| Problem description |
Only the pictures are omitted; repeat all other data exactly.

| Provided data |

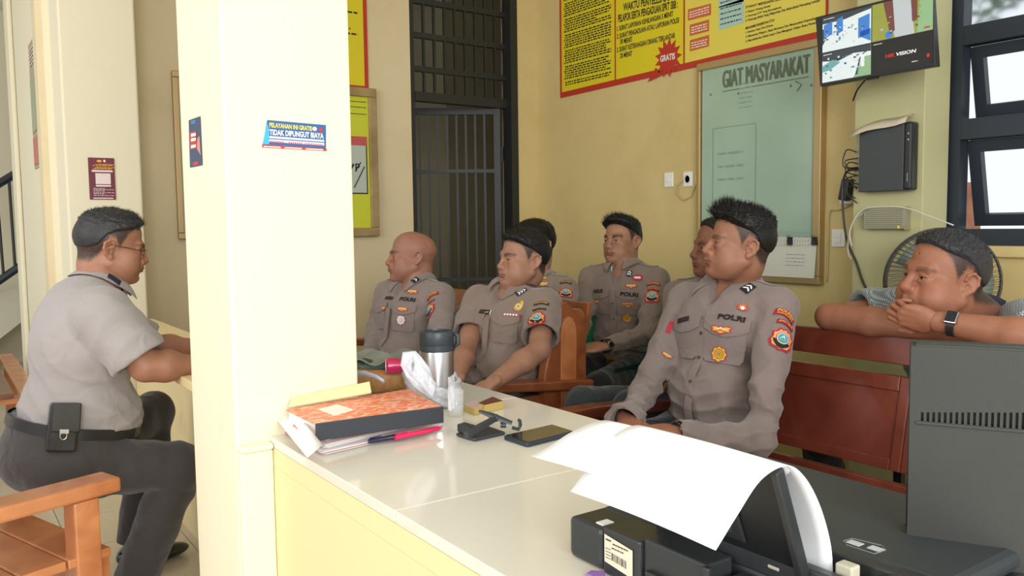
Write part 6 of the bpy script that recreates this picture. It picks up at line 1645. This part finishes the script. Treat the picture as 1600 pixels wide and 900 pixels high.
obx('plastic_box', 'pale green plastic box standing in the wooden bowl', 'box', 580, 575, Z+.058, .10, .06, .022, .1, mat('box_sage', (.30, .42, .35), .4), tilt=.1)
obx('book', 'dark green notebook across the top of the pale green box', 'notebook', 578, 563, Z+.084, .11, .07, .008, .2, mat('book_dark', (.03, .06, .05), .5), tilt=.08)
obx('sachet', 'white printed sachet in the wooden bowl beneath the green box', 'sachet', 590, 583, Z+.052, .09, .05, .005, -.2, m_white, .001, -.2)
tag(MB().tube([P2w(555, 585, Z+.066), P2w(572, 584, Z+.070), P2w(590, 590, Z+.07), P2w(600, 596, Z+.062)], [.006, .006, .005, .004], 8, flat=2).build('plastic_strip', mat('strip_lilac', (.62, .62, .74), .3), smooth=True), 'folded lilac plastic strip at left rim of the wooden bowl', 'strip')
# grey cloth
G = []
for i in range(15):
    row = []
    for j in range(9):
        p = P2w(548+7.2*i, 570-2.2*j, Z+.085); row.append(p+Vector((0, 0, .010*math.sin(i*.9+j*.6)+.008*math.sin(j*1.9+i*.3)+.012*math.sin(j/8*PI))))
    G.append(row)
tag(MB().grid(G).build('cloth', mat('cloth_grey', (.27, .28, .24), .95, bump=.5, bump_s=250), solid=.006, smooth=True, sub=1), 'crumpled grey cloth heaped behind the wooden bowl', 'cloth')
# magenta torch
tA = P2w(604, 572, Z+.083); tB = P2w(630, 571, Z+.083); dx = (tB-tA).normalized(); tr_ = thing('torch', 'magenta torch with dark end cap lying in the wooden bowl', 'torch', tA)
mg = mat('torch_magenta', (.62, .01, .11), .25, coat=.5)
L0 = .062
MB().tube([tA, tA+dx*.004, tA+dx*L0*.35, tA+dx*L0*.75, tA+dx*L0], [.018, .021, .021, .015, .015], 20).build('barrel', mg, tr_, smooth='auto'); MB().tube([tA+dx*L0, tA+dx*(L0+.022)], .016, 16).build('end_cap', m_black, tr_)
MB().tube([tA-dx*.001, tA-dx*.003], .018, 18).build('lens_ring', mat('torch_lens', (.7, .55, .6), .2), tr_)
nb = (ORI-tA); nb = (nb-dx*nb.dot(dx)).normalized(); MB().tube([tA+dx*L0*.86+nb*.012-Vector((0, 0, .006)), tA+dx*L0*.86+nb*.019-Vector((0, 0, .006))], [.009, .008], 14).build('switch', mat('ivory', (.75, .65, .45), .4), tr_)
# thermos
tc_ = P2w(684, 634, Z); th = thing('thermos_flask', 'steel vacuum flask with dark lid wrapped in a plastic bag', 'flask', (tc_.x, tc_.y, Z))
st = mat('brushed_steel', (.55, .55, .56), .28, metal=1); ld = mat('lid_slate', (.035, .045, .055), .4)
rT = .042
MB().lathe([(0, 0), (rT*.96, 0), (rT, .004), (rT, .135), (rT*.97, .14), (0, .14)], (tc_.x, tc_.y, Z), 36).build('flask_body', st, th, smooth='auto')
MB().lathe([(rT*.95, .14), (rT*1.0, .142), (rT*1.02, .156), (rT*.99, .157), (rT*1.02, .159), (rT*1.02, .185), (rT*.97, .190), (rT*.80, .191), (rT*.78, .187), (0, .187)], (tc_.x, tc_.y, Z), 36).build('lid', ld, th, smooth='auto')
hp_ = Vector((tc_.x, tc_.y, Z+.168))+rgt0*rT*1.03; MB().tube([hp_+Vector((0, 0, .016)), hp_+rgt0*.010+Vector((0, 0, .008)), hp_+rgt0*.011-Vector((0, 0, .012)), hp_-Vector((0, 0, .018))], .006, 8).build('lid_loop', ld, th, smooth=True)
# plastic bag around it: crumpled film
m_bag = bpy.data.materials.new('plastic_film'); m_bag.use_nodes = True; _b = m_bag.node_tree.nodes['Principled BSDF']; _b.inputs['Base Color'].default_value = (.80, .82, .88, 1); _b.inputs['Roughness'].default_value = .22; _b.inputs['Alpha'].default_value = .5
rows = []
for i in range(41):
    a = 2*PI*i/40; row = []
    for j in range(14):
        t_ = j/13; dirx = math.cos(a); lf_ = max(0, -(dirx))           # more slack on the left
        r_ = rT+.006+.020*math.sin(PI*t_)*(.5+.5*lf_)+.005*math.sin(a*7+j*1.3)+.004*math.sin(a*13-j*2.1)+(.012*lf_*t_)
        zt = .066+.018*math.sin(a*2+.5)+.055*lf_**2
        row.append(Vector((tc_.x, tc_.y, Z))+rgt0*(dirx*r_-.006*lf_*j/6)+Vector((-rgt0.y, rgt0.x, 0))*math.sin(a)*r_+Vector((0, 0, .003+zt*t_+.003*math.sin(a*9+j))))
    rows.append(row)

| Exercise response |
Write part 6 of the bpy script that recreates this picture. It picks up at line 1645. This part finishes the script. Treat the picture as 1600 pixels wide and 900 pixels high.
obx('plastic_box', 'pale green plastic box standing in the wooden bowl', 'box', 580, 575, Z+.058, .10, .06, .022, .1, mat('box_sage', (.30, .42, .35), .4), tilt=.1)
obx('book', 'dark green notebook across the top of the pale green box', 'notebook', 578, 563, Z+.084, .11, .07, .008, .2, mat('book_dark', (.03, .06, .05), .5), tilt=.08)
obx('sachet', 'white printed sachet in the wooden bowl beneath the green box', 'sachet', 590, 583, Z+.052, .09, .05, .005, -.2, m_white, .001, -.2)
tag(MB().tube([P2w(555, 585, Z+.066), P2w(572, 584, Z+.070), P2w(590, 590, Z+.07), P2w(600, 596, Z+.062)], [.006, .006, .005, .004], 8, flat=2).build('plastic_strip', mat('strip_lilac', (.62, .62, .74), .3), smooth=True), 'folded lilac plastic strip at left rim of the wooden bowl', 'strip')
# grey cloth
G = []
for i in range(15):
    row = []
    for j in range(9):
        p = P2w(548+7.2*i, 570-2.2*j, Z+.085); row.append(p+Vector((0, 0, .010*math.sin(i*.9+j*.6)+.008*math.sin(j*1.9+i*.3)+.012*math.sin(j/8*PI))))
    G.append(row)
tag(MB().grid(G).build('cloth', mat('cloth_grey', (.27, .28, .24), .95, bump=.5, bump_s=250), solid=.006, smooth=True, sub=1), 'crumpled grey cloth heaped behind the wooden bowl', 'cloth')
# magenta torch
tA = P2w(604, 572, Z+.083); tB = P2w(630, 571, Z+.083); dx = (tB-tA).normalized(); tr_ = thing('torch', 'magenta torch with dark end cap lying in the wooden bowl', 'torch', tA)
mg = mat('torch_magenta', (.62, .01, .11), .25, coat=.5)
L0 = .062
MB().tube([tA, tA+dx*.004, tA+dx*L0*.35, tA+dx*L0*.75, tA+dx*L0], [.018, .021, .021, .015, .015], 20).build('barrel', mg, tr_, smooth='auto'); MB().tube([tA+dx*L0, tA+dx*(L0+.022)], .016, 16).build('end_cap', m_black, tr_)
MB().tube([tA-dx*.001, tA-dx*.003], .018, 18).build('lens_ring', mat('torch_lens', (.7, .55, .6), .2), tr_)
nb = (ORI-tA); nb = (nb-dx*nb.dot(dx)).normalized(); MB().tube([tA+dx*L0*.86+nb*.012-Vector((0, 0, .006)), tA+dx*L0*.86+nb*.019-Vector((0, 0, .006))], [.009, .008], 14).build('switch', mat('ivory', (.75, .65, .45), .4), tr_)
# thermos
tc_ = P2w(684, 634, Z); th = thing('thermos_flask', 'steel vacuum flask with dark lid wrapped in a plastic bag', 'flask', (tc_.x, tc_.y, Z))
st = mat('brushed_steel', (.55, .55, .56), .28, metal=1); ld = mat('lid_slate', (.035, .045, .055), .4)
rT = .042
MB().lathe([(0, 0), (rT*.96, 0), (rT, .004), (rT, .135), (rT*.97, .14), (0, .14)], (tc_.x, tc_.y, Z), 36).build('flask_body', st, th, smooth='auto')
MB().lathe([(rT*.95, .14), (rT*1.0, .142), (rT*1.02, .156), (rT*.99, .157), (rT*1.02, .159), (rT*1.02, .185), (rT*.97, .190), (rT*.80, .191), (rT*.78, .187), (0, .187)], (tc_.x, tc_.y, Z), 36).build('lid', ld, th, smooth='auto')
hp_ = Vector((tc_.x, tc_.y, Z+.168))+rgt0*rT*1.03; MB().tube([hp_+Vector((0, 0, .016)), hp_+rgt0*.010+Vector((0, 0, .008)), hp_+rgt0*.011-Vector((0, 0, .012)), hp_-Vector((0, 0, .018))], .006, 8).build('lid_loop', ld, th, smooth=True)
# plastic bag around it: crumpled film
m_bag = bpy.data.materials.new('plastic_film'); m_bag.use_nodes = True; _b = m_bag.node_tree.nodes['Principled BSDF']; _b.inputs['Base Color'].default_value = (.80, .82, .88, 1); _b.inputs['Roughness'].default_value = .22; _b.inputs['Alpha'].default_value = .5
rows = []
for i in range(41):
    a = 2*PI*i/40; row = []
    for j in range(14):
        t_ = j/13; dirx = math.cos(a); lf_ = max(0, -(dirx))           # more slack on the left
        r_ = rT+.006+.020*math.sin(PI*t_)*(.5+.5*lf_)+.005*math.sin(a*7+j*1.3)+.004*math.sin(a*13-j*2.1)+(.012*lf_*t_)
        zt = .066+.018*math.sin(a*2+.5)+.055*lf_**2
        row.append(Vector((tc_.x, tc_.y, Z))+rgt0*(dirx*r_-.006*lf_*j/6)+Vector((-rgt0.y, rgt0.x, 0))*math.sin(a)*r_+Vector((0, 0, .003+zt*t_+.003*math.sin(a*9+j))))
    rows.append(row)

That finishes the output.